石川氏の発言の裏には、日本の共済事業をよしとしない外資への反発がある。米国政府は2003年に「日本政府への年次改革要望書」で、共済事業者に生損保と同一の法律、税金、セーフティネットのコスト負担などの適用を求めた。皮肉にも保険業法の適用という賀川氏の悲願を、結果的に外資が後押しする形になったのだ。

高齢者市場めぐって共済vs.生保は激烈化

共済業界の頭痛の種であった、一部の悪徳な「無認可共済」も、保険業法改正で金融庁の監督下に置かれ、次々と業務停止命令が出されている。しかし、わが世の春を謳歌する共済業界にも、悩みはある。

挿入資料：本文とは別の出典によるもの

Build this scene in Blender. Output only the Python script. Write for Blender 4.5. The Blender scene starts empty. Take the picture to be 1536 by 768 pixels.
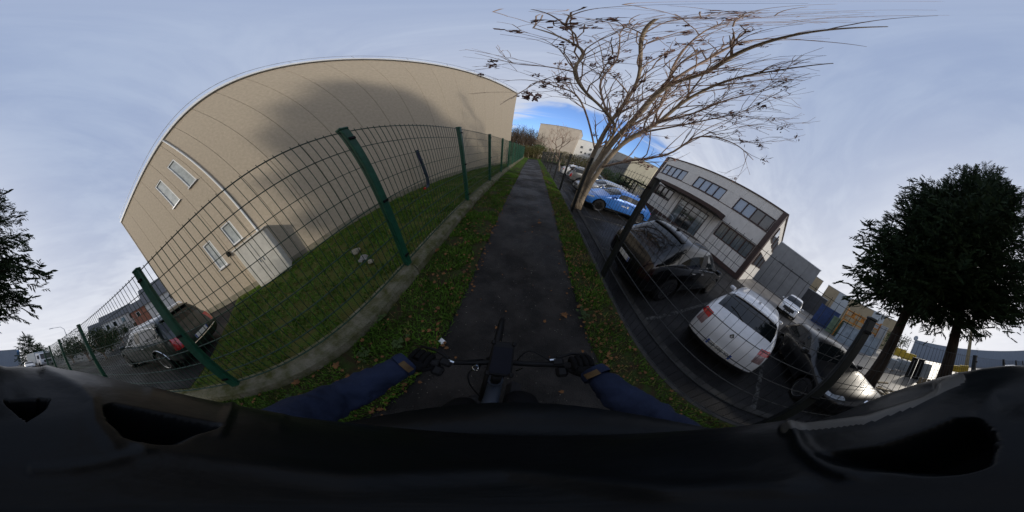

それは日本が構造的に抱える少子高齢化という問題である。

年齢を問わず掛け金が同じで保障額も変わらないという、県民共済、全労済、コープ共済などの人気の源は「一律保障・一律掛け金」スキーム。保有契約者の平均年齢が変わらないことで「勝利の方程式」が可能なのだが、平均年齢が上がると、共済金の支払いが増え、高い割り戻しを行えなくなるのだ。大手共済はこぞって新規加入の拡大に奔走しているが、背景には平均年齢上昇を抑えたいという思惑がある。

少子高齢化がもたらす影響がもう一つある。それは、今や生保と並ぶ保障ニーズの担い手となった共済には、高齢者ニーズの受け皿という新たな役割が期待されていることだ。このため、どの共済も高齢者向け、あるいは終身保障といった新商品の開発に躍起だ。

少子高齢化が進むにつれ、「勝利の方程式」がゆっくりと崩れ始めた共済。働き盛り世代では共済にシェアを奪われ続ける生保陣営も、高齢者市場で負けるわけにはいかない。生保と共済の戦いがますますエスカレートしていく。